Description of the task = Check each line of the listing below for the string "part", and give only how many lines hold it.

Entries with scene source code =
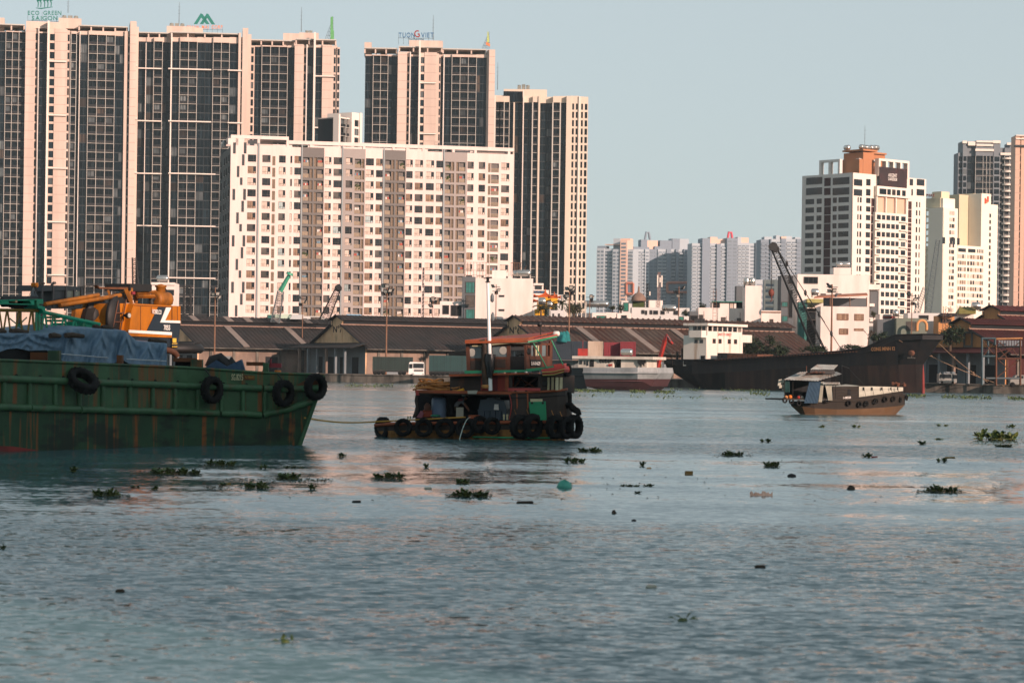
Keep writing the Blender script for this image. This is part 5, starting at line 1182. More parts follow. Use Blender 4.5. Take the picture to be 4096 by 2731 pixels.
house('house','low pale wall house under the grey balcony bay','house',HG,z6(815),z6(1125),z2y(880),6,M_shade,[(z6(960),z6(1110),z2y(900),z2y(945),CUR[3])])
house('house','blue roofed low house above the N°7 gable','house',HG,z6(1510),z6(1730),z2y(850),6,mat('sky_blue_sheet',hexc('7fa9c4'),0.6,0.1,0.3),[])
house('house','cream low wall on the skyline right of the N°7 gable','house',HG,z6(1730),z6(2200),z2y(870),6,M_pinkwhite,[])
house('house','cream flat roofed house with pillars left of the teal curtains','house',HF,1760,1850,1205,6,M_pinkwhite,[(1772,1795,1222,1255,M_dark),(1805,1845,1222,1262,M_dark)])
house('house','pink parapet house behind the yellow crane cylinder','house',Fac(0,590,4096,590),608,699,1132,8,M_pinkwhite,[(635,655,1162,1190),(662,695,1160,1180),(650,690,1195,1215)],slabs=[(606,702,1130,1140,0.4,M_pinkwhite)])
house('house','pink low house at the left edge behind the green lattice boom','house',Fac(0,590,4096,590),-40,38,1190,8,M_pinkwhite,[])
water_tank('silver tank on the pink parapet house',P(650,1132,592)+V(0,0,-0.2),0.8,3.0,HF)
# harbour cranes behind the roofs
def lattice(b,a,c,w0,w1,n,r=0.09,side=V(0,1,0),m=0,chord=None):
 a,c=Vector(a),Vector(c);d=(c-a).normalized();u=d.cross(side).normalized();s_=side
 def corner(f,i):
  w_=w0+(w1-w0)*f;return a.lerp(c,f)+u*w_*(0.5 if i in(0,1)else-0.5)+s_*w_*(0.5 if i in(0,3)else-0.5)
 for i in range(4):b.bar(corner(0,i),corner(1,i),(chord or r)*2,m)
 for k in range(n):
  f0,f1=k/n,(k+1)/n
  for i in range(4):
   j=(i+1)%4
   b.bar(corner(f0,i),corner((f0+f1)/2,j),r*1.3,m);b.bar(corner((f0+f1)/2,j),corner(f1,i),r*1.3,m)
 return corner
GC=thing('mobile_crane','small green crane with a lattice and solid boom before the white block','crane',P(1090,1290,585))
b=MB();lattice(b,P(1100,1290,585),P(1123,1165,585),2.0,1.4,9,0.09);b.build('lattice_boom',M_steel,GC)
b=MB();p,q=P(1121,1165,585),P(1157,1100,585);b.tube((p,q),[0.6,0.45],4,0,True,False);b.tube((q,P(1161,1090,585)),[1.0,0.8],6);b.build('boom_head',mat('crane_green',hexc('3c8f72'),0.5,0.15,1),GC)
b=MB();b.bar(P(1128,1150,585.5),P(1158,1092,585.5),0.12);b.build('cable',M_black,GC)
GC2=thing('mobile_crane','dark slanted lattice jib left of the light grey balcony bay','crane',P(1300,1285,588))
b=MB();lattice(b,P(1293,1290,588),P(1352,1155,588),2.4,1.2,11,0.09);q=P(1353,1153,588);b.lathe(q-V(0,0.5,0),[(0.9,0),(0.9,1.0)],10,axis=V(0,1,0));b.build('jib',M_black,GC2)
LC=thing('crawler_crane','tall black lattice boom leaning over the ship deck','crane',P(3270,1440,500)*1.0)
b=MB();lattice(b,P(3285,1420,500),P(3095,990,500),2.2,1.1,22,0.07,chord=0.12);b.build('boom',M_black,LC)
b=MB();q=P(3092,986,500);b.lathe(q-V(0,0.7,0),[(0.9,0),(0.9,1.4)],12,axis=V(0,1,0));b.lathe(P(3104,997,500)-V(0,.6,0),[(0.7,0),(0.7,1.2)],12,axis=V(0,1,0));b.build('boom_head',M_black,LC)
b=MB();b.bar(P(3106,990,501),P(3380,1420,505),0.16);b.bar(P(3106,992,500),P(3300,1290,505),0.1)
for f in(0.15,0.42,0.62,0.8):c_=P(3106,990,501).lerp(P(3380,1420,505),f);b.lathe(c_-V(0,0,0.7),[(0.05,0),(0.3,0.5),(0.3,0.9),(0.05,1.4)],6)
b.build('pendant_cable',M_black,LC)
b=MB();b.bar(P(3084,995,500),P(3084,1155,500),0.1);b.bar(P(3088,995,500),P(3087,1155,500),0.1);b.build('hoist_rope',M_black,LC)
b=MB();q=P(3085,1180,500);b.lathe(q-V(0,0,0.4),[(0.1,0),(0.5,0.4),(0.65,1.0),(0.3,1.6)],8);b.tube((q+V(0,0,-0.4),q+V(0.2,0,-1.0),q+V(-0.2,0,-1.3)),0.12,5);b.build('hook_block',mat('rust_hook',hexc('6a3427'),0.7,0.2,1),LC)
b=MB();q=P(3290,1440,500);b.box(q.x-3,q.x+5,497,503,QZ,q.z+0.4);b.build('crane_house',M_black,LC)
for i,(xa,ya,xb,yb_,D,lab)in enumerate(((3700,1330,3752,960,620,'thin dark tower crane jib before the cream yellow tower'),(3640,1335,3700,1150,600,'pale thin jib beside the billboard tower'))):
 T=thing('crane_jib',lab,'crane',P(xa,ya,D));b=MB();lattice(b,P(xa,ya,D),P(xb,yb_,D),1.8,0.9,20,0.05);b.build('jib',M_steel,T)
J0=thing('crane_jib','black jib tip between the first two glass towers, above the yellow crane','crane',P(545,1150,600));b=MB();lattice(b,P(545,1200,600),P(537,1030,600),1.6,1.0,10,0.1);b.bar(P(545,1100,600),P(560,1190,600),0.15);b.build('jib',M_black,J0)
J1=thing('crane_jib','dark lattice mast in front of the second tower right of the yellow crane','crane',P(748,1260,600));b=MB();lattice(b,P(748,1280,600),P(750,1140,600),2.0,1.6,9,0.12);b.build('jib',M_black,J1)
# hull lofting from stations
def hull(b,F,stations,B,rows_m,keel=-0.6,deck_drop=0.4,deck_m=0,cap_m=0):
 """stations: list of rows [(px, py, half breadth), ...] from rail to waterline, near side on F, beam 2B away from us"""
 near,far=[],[]
 for st in stations:
  nr,fr=[],[]
  for px,py,hb in st:
   p=F.pp(px,py,-(B-hb));nr.append(p);fr.append(p-F.n*(2*hb))
  nr.append(V(nr[-1].x,nr[-1].y,keel));fr.append(V(fr[-1].x,fr[-1].y,keel));near.append(nr);far.append(fr)
 n,r=len(stations),len(near[0])
 for side,flip in((near,False),(far,True)):
  for i in range(n-1):
   for k in range(r-1):
    q=[side[i][k],side[i][k+1],side[i+1][k+1],side[i+1][k]]
    if flip:q.reverse()
    b.quad(*q,rows_m[min(k,len(rows_m)-1)],True)
 for k in range(r-1):
  b.quad(near[0][k],far[0][k],far[0][k+1],near[0][k+1],rows_m[min(k,len(rows_m)-1)])
  b.quad(near[-1][k],near[-1][k+1],far[-1][k+1],far[-1][k],rows_m[min(k,len(rows_m)-1)])
 d=V(0,0,-deck_drop)
 for i in range(n-1):
  b.quad(near[i][0]+d,near[i+1][0]+d,far[i+1][0]+d,far[i][0]+d,deck_m)
  for side in(near,far):
   b.quad(side[i][0],side[i+1][0],side[i+1][0]+d+V(0,0,0),side[i][0]+d,rows_m[0])
 return near,far
M_hullblack=mat('black_hull_paint',hexc('101214'),0.65,0.2,0.3,spec=0.25,dirt=hexc('251e1a'),dirt_amt=0.5,dirt_scale=(0.8,0.8,0.06))
M_hullbrown=mat('worn_brown_hull',hexc('151413'),0.8,0.2,0.3,spec=0.2,dirt=hexc('30261f'),dirt_amt=0.6,dirt_scale=(0.9,0.9,0.05),dirt2=hexc('3a1d1a'),dirt2_amt=0.2,dirt2_scale=(0.15,0.15,0.15))
M_redpaint=mat('red_primer',hexc('7a2a24'),0.7,0.2,0.4,dirt=hexc('4c1f1b'),dirt_amt=0.6,dirt_scale=(0.6,0.6,0.1))
M_shipwhite=mat('ship_white',hexc('d9d0c4'),0.6,0.06,0.3,dirt=hexc('a5866a'),dirt_amt=0.7,dirt_scale=(0.9,0.9,0.08),edge=(0.55,0.7))
M_rustm=mat('rusted_steel',hexc('5a3a2a'),0.85,0.3,1.0)
M_deck=mat('deck_steel',hexc('3d3633'),0.85,0.2,0.5)
M_redtext=mat('red_lettering',hexc('a83c34'),0.6,0.05,1)
FSh=Fac(2720,489,3690,455);HB=5.5
SH=thing('cargo_ship','black cargo ship with a white bridge astern and a flared bow, moored at the quay','ship',FSh.pt(FSh.L/2,-HB,0))
k=HB/4.5
st=[((2656,1437,2.5),(2668,1475,1.5),(2790,1553,0.3)),((2700,1439,4),(2708,1492,3),(2800,1556,1.0)),((2767,1440,4.5),(2767,1496,4.3),(2810,1557,2.5)),((2900,1437,4.5),(2900,1490,4.5),(2900,1558,4.5)),((3150,1422,4.5),(3150,1473,4.5),(3150,1561,4.5)),((3400,1401,4.5),(3400,1464,4.5),(3400,1564,4.3)),((3462,1389,4.5),(3470,1462,4.2),(3480,1566,3.6)),((3540,1355,4.4),(3545,1461,3.6),(3550,1567,2.6)),((3580,1340,4.2),(3592,1459,3.0),(3602,1568,1.7)),((3690,1337,3.0),(3662,1457,1.2),(3668,1569,0.5)),((3772,1338,0.25),(3692,1456,0.12),(3692,1572,0.1))]
b=MB();near,far=hull(b,FSh,[[(x,y,hb*k)for x,y,hb in q]for q in st],HB,[0,1,1],deck_drop=1.0,deck_m=2);b.build('hull',[M_hullblack,M_hullbrown,M_deck],SH)
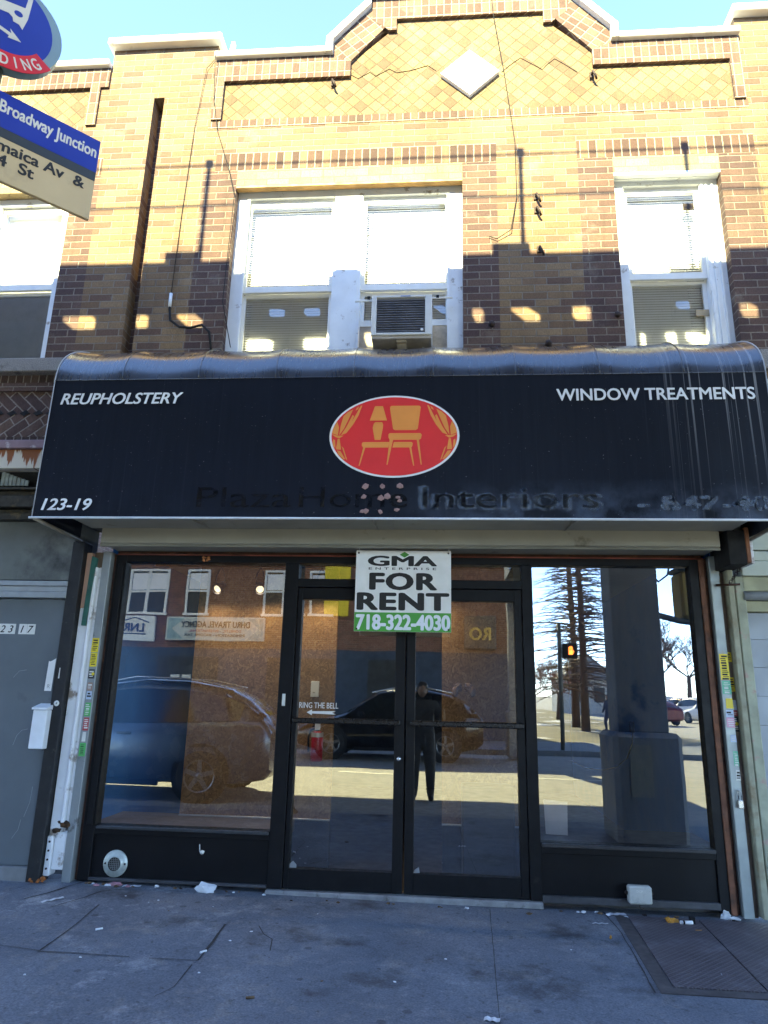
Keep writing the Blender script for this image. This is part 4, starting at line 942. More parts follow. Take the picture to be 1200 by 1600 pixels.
# front panel
b = len(mb.v); zz = [2.56+1.08*k/14 for k in range(15)]
for z in zz:
    for (x, s, i) in xs_: mb.v.append((x, fy(z)-.004*math.sin(x*2.3+z*3)*math.sin(math.pi*(z-2.56)/1.08), z))
for j in range(14):
    for i in range(W-1): mb.f.append((b+j*W+i, b+j*W+i+1, b+(j+1)*W+i+1, b+(j+1)*W+i)); mb.sm.append(True)
canopy = mb.build('canopy', m_face, aw)
ends = MB()
for x, s in ((AX0+.002, 1), (AX1-.002, -1)):
    poly = [(fy(2.56)+.002, 2.565)] + [(y+.004, z-.003) for y, z in prof] + [(-.125, 2.565)]
    v = [(x, y, z) for y, z in poly]; ends.add(v, [tuple(range(len(v)))[::s]])
ends.each('end_panel', m_face, aw)
sm_ = MB(); sm_.tube([(AX0, fy(3.64)-.001, 3.638), (AX1, fy(3.64)-.001, 3.638)], .004, 5); sm_.build('seam', m_awn, aw)
for x in ribs[1:-1]:
    MB().tube([(x, y-.0005, z+.0005) for y, z in prof], .0045, 5).build('rib', m_awn, aw)
m_pipe = flat('white_piping', (.75, .76, .78), .5)
MB().tube([(AX0-.02, -.823, 2.556), (AX1+.02, -.823, 2.556)], .0085, 8).build('foot_rail', m_pipe, aw)
ep = MB()
for x in (AX0, AX1): ep.tube([(x, fy(2.56)-.002, 2.56), (x, fy(3.2)-.002, 3.2)] + [(x, y-.002, z+.001) for y, z in prof], .0042, 5)
ep.each('edge_piping', flat('edge_piping_grey', (.42, .44, .48), .5), aw)
ub = MB()
for x in (AX0+.015, AX1-.015): ub.tube([(x, -.815, 2.553), (x, -.13, 2.535)], .014, 6)
for x in (-1.75, -.45, .95): ub.tube([(x, -.815, 2.562), (x, -.33, 2.60)], .008, 5)
ub.each('support_bar', paint('bar_paint', (.30, .28, .23), .5, .3), aw)
un = MB(); un.box(-2.70, 2.14, -.79, -.335, 2.605, 2.61); un.build('soffit_panel', m_beige, aw)
un = MB()
for x0, x1 in ((-2.70, -1.52), (-1.515, -.32), (-.315, .95), (.955, 2.14)): un.bbox(x0, x1, -.80, -.335, 2.596, 2.604, .002)
un.each('soffit_panel', m_beige, aw)
# white lettering
m_let = flat('white_vinyl_lettering', (.82, .84, .86), .5)
def front_text(txt, x, z, h, w, mat, bold=.0, shear=.0, off=.004, name='lettering', sp=1.0, label=None, ext=.0015):
    tm = text_mesh(txt, h, w, bold, shear, ext, sp); tm.xf(lambda p: (p.x+x, fy(p.z+z)-off-.0045+p.y, p.z+z)); o = tm.build(name, mat, aw)
    if label: o['label'] = label
    return o
front_text('REUPHOLSTERY', -2.822, 3.437, .088, .935, m_let, .022, .22, label='white slanted word REUPHOLSTERY')
front_text('WINDOW TREATMENTS', .848, 3.43, .090, 1.355, m_let, .022, 0, label='white word pair WINDOW TREATMENTS')
front_text('123-19', -2.835, 2.612, .085, .367, m_let, .022, .22, label='white slanted house number 123-19')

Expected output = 2